The Trump admin is doing everything it can to *bankrupt* the Southern Poverty Law Center

The Trump admin is doing everything it can to *bankrupt* the Southern Poverty Law Center
The MLK memorial from a trip to DC in 2019

Earlier this week, the Department of Justice announced it secured an indictment by a federal grand jury against the Southern Poverty Law Center, a firm that’s spent over 50 years researching, tracking, and fighting violent hate groups nationwide.

The SPLC is best known for bringing lawsuits that have bankrupted white supremacist groups like the Ku Klux Klan and the Aryan Nation, as well as publishing annual Hate and Extremism reports that track organizations like the Proud Boys.

The charges seem baseless, accusing the SPLC of “misleading their donors” by paying informants to infiltrate groups to collect intelligence, the same thing the FBI does commonly in their investigations.

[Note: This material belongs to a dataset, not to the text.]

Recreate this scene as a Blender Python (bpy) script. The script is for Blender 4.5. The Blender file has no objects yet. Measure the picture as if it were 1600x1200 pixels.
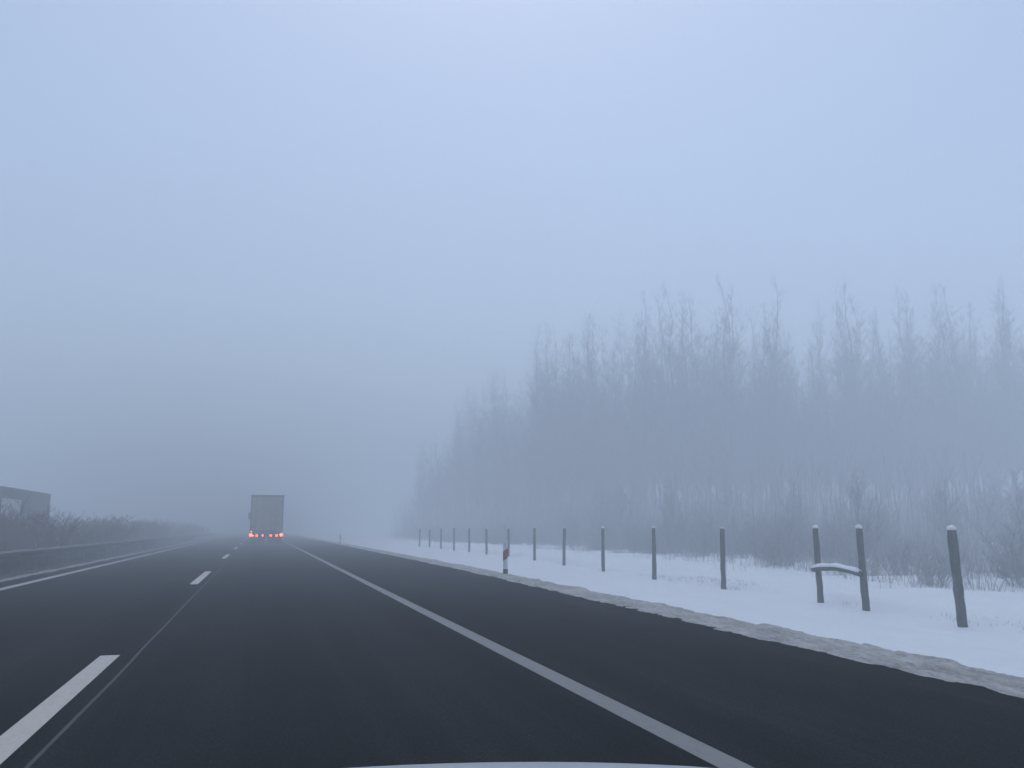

Legal experts say it’s based on a flimsy premise that abuses the power of the DOJ to go after who it sees as its “enemies”, which is the Trump admin’s entire playbook.

But what I wasn’t aware of (until today) was it this isn’t just an attempt to derail the SPLC’s important work temporarily, but it’s a direct attack that attempts to remove their funding sources entirely.

Let’s talk about donor advised funds (DAFs) for a minute

Several years ago when I left Salesforce, a friend who had experienced an IPO suggested that before I cash out my final shares of employee stock, I should siphon some of them into a DAF, or donor advised fund. I hadn’t heard of a DAF before but quickly learned they’re one way people donate to causes that also allows the money to grow over time (tax-free) so the money can almost perpetually be donated to causes (I’ll explain the mechanics in a bit). On top of that, you also get a tax break when you set one up that can offset taxes you’d pay on regular stock sales.

So here’s how a DAF works: you give away some shares of stock to a charitable account (mine is at Fidelity). And those shares are immediately sold to provide funds for the account. Whatever the stock sells at on that day is completely tax-free, so the new DAF gets 100% of the value of the sold stock.

Once the money is in a DAF, it’s out of your hands and something you can‘t touch for personal gain, as it can only be given away to approved non-profits by the holding company. While the money sits in the account, it can grow with the markets like any other investment.

For my own DAF, I gave a couple hundred shares of Salesforce into a new account back in 2021, when the shares sold for about $50k. In the years since, I’ve given away about $5k in donations on average each year to organizations like food banks, planned parenthood, and groups fighting for LGBTQA+ rights.

The funny thing is, since the ultra rich wrote the rules for these, it gives your money way more power than normal people donating to charities get.

I just looked at the transaction history of my own DAF, and I’ve given out $29k to nonprofits since I started my DAF. And my account balance currently has over $33k in it. So my initial donation has turned into at least $62k of spending power in just a few short years.

Fidelity says no

When the charges against the SPLC were announced this week, the group said they would fight them in court and I saw online calls for donations to support the SPLC. This was an easy choice for me, so I logged into my DAF account and did a search, found the SPLC, then started a grant request to send them $1k. Usually a day later you get a response saying the money went out to the organization like you asked.

A day later, I got the following email saying my request was denied, due to pending investigations. I’ll reach out to Fidelity for clarification, but I noticed that if I search for the SPLC now at Fidelity’s DAF grant finder, it is no longer listed as an organization you can direct money to.

Keep in mind the nonprofits you can fund aren’t all innocuous ones as The Heritage Foundation (authors of Project 2025) and Turning Point USA are still listed as possible recipients.

I guess I learned what “advised” means

I started a DAF because I’d read about how it really stretches out your philanthropy dollars. As your money grows over time, it lets you donate more to causes you support. But it’s not a fund I own completely or can ever take money out of personally, I can just advise the holders of where the funds should go.

It looks like the Trump administration is doing everything it can to dry up the SPLC’s funding and prevent them from continuing their work on tracking hate groups and publishing their findings.

As to why this administration would do such a thing is an exercise left up to the reader.